▶ Data shown
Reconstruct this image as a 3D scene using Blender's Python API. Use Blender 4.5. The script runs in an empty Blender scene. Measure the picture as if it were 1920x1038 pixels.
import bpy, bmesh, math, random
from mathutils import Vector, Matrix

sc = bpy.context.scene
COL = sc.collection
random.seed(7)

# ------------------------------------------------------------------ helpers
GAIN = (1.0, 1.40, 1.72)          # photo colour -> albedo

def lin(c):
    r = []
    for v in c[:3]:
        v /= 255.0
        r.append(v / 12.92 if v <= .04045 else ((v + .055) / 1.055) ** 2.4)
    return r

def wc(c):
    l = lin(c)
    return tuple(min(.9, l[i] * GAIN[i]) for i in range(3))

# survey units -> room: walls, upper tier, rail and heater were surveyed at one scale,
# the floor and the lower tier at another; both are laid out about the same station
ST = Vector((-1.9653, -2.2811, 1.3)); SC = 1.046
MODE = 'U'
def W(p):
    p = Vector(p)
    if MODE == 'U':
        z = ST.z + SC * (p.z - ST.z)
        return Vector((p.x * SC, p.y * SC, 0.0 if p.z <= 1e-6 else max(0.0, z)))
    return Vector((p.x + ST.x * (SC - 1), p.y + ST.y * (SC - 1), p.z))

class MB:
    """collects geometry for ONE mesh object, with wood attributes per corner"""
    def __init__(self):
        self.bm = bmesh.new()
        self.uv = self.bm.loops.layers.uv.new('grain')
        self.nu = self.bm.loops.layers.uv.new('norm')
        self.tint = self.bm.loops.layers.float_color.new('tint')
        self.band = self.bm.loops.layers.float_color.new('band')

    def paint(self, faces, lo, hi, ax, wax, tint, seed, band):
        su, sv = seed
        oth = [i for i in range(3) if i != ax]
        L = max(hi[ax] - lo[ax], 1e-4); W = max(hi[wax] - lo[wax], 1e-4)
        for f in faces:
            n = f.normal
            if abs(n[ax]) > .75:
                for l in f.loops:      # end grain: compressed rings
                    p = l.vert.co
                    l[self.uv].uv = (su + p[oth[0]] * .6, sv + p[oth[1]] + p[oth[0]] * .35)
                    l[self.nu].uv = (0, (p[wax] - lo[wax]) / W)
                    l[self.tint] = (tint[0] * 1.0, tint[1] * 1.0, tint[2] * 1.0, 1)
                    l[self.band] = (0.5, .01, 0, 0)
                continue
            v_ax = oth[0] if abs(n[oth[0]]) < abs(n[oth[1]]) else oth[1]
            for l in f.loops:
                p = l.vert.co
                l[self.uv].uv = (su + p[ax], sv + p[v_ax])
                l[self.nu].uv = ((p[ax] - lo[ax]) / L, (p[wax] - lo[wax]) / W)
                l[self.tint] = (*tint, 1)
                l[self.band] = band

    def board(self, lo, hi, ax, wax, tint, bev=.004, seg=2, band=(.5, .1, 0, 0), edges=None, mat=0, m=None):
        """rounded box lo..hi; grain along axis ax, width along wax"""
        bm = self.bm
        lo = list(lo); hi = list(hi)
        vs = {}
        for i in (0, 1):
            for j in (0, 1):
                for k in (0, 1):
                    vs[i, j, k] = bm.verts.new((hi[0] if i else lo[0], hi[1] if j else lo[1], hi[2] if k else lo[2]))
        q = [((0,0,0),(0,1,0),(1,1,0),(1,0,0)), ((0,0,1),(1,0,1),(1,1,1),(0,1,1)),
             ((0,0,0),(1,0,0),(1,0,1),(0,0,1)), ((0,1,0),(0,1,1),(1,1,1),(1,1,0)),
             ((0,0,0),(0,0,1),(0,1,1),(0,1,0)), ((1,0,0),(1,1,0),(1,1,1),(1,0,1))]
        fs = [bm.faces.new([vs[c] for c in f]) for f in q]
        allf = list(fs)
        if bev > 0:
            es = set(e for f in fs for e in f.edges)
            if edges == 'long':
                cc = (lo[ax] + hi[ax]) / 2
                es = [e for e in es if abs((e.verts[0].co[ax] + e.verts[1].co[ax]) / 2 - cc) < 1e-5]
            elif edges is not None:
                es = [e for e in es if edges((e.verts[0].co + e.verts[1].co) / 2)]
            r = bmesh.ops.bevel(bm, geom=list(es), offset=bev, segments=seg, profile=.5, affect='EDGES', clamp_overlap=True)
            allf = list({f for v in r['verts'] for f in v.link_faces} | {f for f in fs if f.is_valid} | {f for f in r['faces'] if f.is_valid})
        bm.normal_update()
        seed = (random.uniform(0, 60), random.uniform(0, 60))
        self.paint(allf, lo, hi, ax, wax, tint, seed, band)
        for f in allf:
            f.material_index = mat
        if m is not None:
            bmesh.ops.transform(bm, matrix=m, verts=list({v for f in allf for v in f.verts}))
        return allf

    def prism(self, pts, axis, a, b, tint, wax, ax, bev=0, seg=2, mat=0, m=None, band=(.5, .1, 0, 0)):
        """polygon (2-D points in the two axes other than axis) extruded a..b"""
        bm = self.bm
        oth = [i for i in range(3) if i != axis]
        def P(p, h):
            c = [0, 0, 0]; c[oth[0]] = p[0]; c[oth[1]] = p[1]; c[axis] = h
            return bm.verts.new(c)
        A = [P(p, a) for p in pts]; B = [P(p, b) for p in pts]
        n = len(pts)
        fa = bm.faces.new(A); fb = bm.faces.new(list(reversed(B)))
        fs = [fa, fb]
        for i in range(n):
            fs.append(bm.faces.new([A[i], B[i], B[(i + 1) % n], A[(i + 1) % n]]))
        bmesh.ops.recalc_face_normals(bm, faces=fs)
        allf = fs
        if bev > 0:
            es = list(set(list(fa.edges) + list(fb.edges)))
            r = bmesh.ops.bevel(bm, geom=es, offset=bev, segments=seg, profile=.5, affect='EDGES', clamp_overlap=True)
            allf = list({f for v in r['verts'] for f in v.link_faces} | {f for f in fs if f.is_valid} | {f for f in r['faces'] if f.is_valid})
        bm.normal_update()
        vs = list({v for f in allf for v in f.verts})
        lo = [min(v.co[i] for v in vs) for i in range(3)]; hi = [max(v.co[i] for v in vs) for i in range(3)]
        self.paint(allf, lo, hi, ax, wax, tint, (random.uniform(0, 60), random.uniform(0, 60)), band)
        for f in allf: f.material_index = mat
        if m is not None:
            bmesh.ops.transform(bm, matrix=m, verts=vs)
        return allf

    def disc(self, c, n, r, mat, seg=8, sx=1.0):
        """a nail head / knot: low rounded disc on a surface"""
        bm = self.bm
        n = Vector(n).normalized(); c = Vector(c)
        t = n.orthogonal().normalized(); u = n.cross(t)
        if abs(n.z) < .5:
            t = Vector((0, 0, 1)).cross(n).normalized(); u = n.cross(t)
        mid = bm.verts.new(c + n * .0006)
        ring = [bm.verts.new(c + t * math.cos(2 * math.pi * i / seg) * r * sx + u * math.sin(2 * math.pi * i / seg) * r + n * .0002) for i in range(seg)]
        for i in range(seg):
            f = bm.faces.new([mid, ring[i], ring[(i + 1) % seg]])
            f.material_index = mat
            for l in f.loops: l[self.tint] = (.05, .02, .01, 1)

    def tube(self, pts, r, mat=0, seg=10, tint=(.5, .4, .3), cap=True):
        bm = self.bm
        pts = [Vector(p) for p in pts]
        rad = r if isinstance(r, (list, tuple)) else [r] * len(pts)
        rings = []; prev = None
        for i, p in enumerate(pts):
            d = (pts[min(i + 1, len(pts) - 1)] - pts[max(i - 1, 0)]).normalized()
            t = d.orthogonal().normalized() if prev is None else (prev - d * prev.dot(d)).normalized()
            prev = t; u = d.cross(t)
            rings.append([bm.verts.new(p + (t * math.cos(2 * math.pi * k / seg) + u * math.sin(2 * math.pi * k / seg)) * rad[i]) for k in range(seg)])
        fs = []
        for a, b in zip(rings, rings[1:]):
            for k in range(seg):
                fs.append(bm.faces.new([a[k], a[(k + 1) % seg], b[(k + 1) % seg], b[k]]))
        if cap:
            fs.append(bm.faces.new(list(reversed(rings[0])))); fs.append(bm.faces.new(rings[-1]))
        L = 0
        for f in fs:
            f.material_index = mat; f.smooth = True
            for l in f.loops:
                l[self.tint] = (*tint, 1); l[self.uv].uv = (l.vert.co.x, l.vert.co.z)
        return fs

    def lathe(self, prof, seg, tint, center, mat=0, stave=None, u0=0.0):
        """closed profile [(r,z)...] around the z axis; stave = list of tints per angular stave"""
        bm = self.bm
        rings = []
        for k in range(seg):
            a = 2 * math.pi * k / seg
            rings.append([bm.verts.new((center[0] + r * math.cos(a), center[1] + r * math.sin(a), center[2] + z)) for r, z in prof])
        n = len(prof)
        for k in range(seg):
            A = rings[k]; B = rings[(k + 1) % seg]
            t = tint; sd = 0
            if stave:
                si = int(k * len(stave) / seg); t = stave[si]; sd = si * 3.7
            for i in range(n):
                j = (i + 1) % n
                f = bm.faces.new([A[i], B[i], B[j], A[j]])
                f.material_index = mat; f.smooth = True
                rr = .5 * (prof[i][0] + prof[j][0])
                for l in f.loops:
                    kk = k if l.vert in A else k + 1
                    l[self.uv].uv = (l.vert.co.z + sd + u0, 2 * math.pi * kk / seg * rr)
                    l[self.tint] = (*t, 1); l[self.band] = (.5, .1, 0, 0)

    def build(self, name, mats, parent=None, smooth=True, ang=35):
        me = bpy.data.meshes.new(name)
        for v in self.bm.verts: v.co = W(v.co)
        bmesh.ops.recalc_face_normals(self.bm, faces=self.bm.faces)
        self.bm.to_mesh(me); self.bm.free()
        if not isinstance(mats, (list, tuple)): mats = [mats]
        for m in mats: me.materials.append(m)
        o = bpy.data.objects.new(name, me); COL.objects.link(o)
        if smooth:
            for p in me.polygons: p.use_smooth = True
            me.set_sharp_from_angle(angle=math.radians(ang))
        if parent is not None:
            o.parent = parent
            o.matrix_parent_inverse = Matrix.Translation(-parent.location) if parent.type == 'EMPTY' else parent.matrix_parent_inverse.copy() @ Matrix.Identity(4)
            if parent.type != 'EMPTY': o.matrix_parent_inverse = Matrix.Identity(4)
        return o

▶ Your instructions
Identify and list each line with the word "were".

▶ Correct output
Reconstruct this image as a 3D scene using Blender's Python API. Use Blender 4.5. The script runs in an empty Blender scene. Measure the picture as if it were 1920x1038 pixels.
# survey units -> room: walls, upper tier, rail and heater were surveyed at one scale,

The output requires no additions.